Jak donosi serwis
Onet.pl, południowokoreańskie Ministerstwo Obrony Narodowej w specjalnej Białej Księdze Obrony oświadczyło, iż siły zbrojne Koreańskiej Republiki Ludowo-Demokratycznej, rozmieściły na terenie swojego państwa kilka nowych rakiet średniego zasięgu. Obszar rażenia takiej broni wynosi około 3 tysiące kilometrów i bez problemu udźwignie ona głowice o wadze 650 kilogramów. Co gorsza oznacza to, że stopniowo w zasięgu Koreańskiej Armii Ludowej znajduje się coraz więcej regionów na świecie. Jeżeli więc zajdzie taka potrzeba, rząd w Phenianie może wziąć na cel takie zakątki świata jak: wyspa Guam (która jest pod amerykańską jurysdykcją), Japonia, Australia (jej północne wybrzeże) czy znaczną część terytorium Rosji i Indii.

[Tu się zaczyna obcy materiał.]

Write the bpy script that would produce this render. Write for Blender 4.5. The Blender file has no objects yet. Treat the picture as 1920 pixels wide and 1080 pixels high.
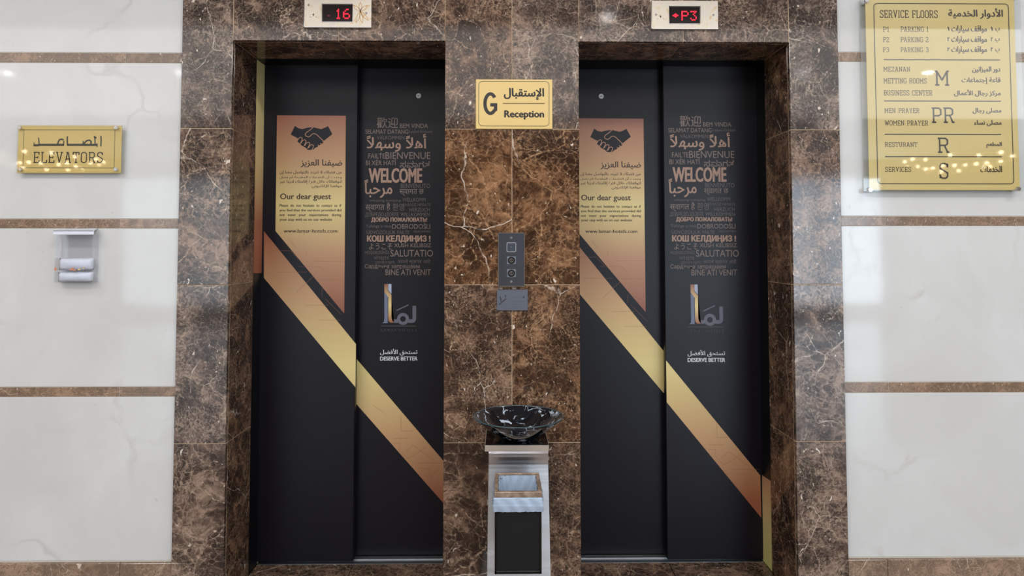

Tymczasem Agencja Informacyjna Yonhap poinformowała, iż Korea Północna w ciągu ostatnich miesięcy postawiła na rozwój swojej marynarki wojennej, przede wszystkim poprzez wzmocnienie floty podwodnej oraz produkcji nowych torped. Natomiast dzięki niezwykle cennym materiałom z amerykańskich konfliktów w Iraku i Afganistanie oraz gruntownej analizie ich taktyki, znacznie rozbudowano techniki szkoleniowe północnokoreańskich sił specjalnych.
Seul donosi także, iż jej północny sąsiad wyprodukował około 40 kilogramów plutonu, który zostanie wykorzystany najprawdopodobniej do produkcji bomby atomowej. Jako dowód takiego postawienia sprawy rząd Han Duck-soo zdradza, iż komunistyczne władze Korei Północnej planują w najbliższym czasie test międzykontynentalnego pocisku balistycznego - Taep’o-dong 2, który może przenosić głowice atomowe. Zasięg rażenia takich rakiet wynosi około 7 tys. kilometrów, co spokojnie pozwala wycelować w Alaskę lub Hawaje.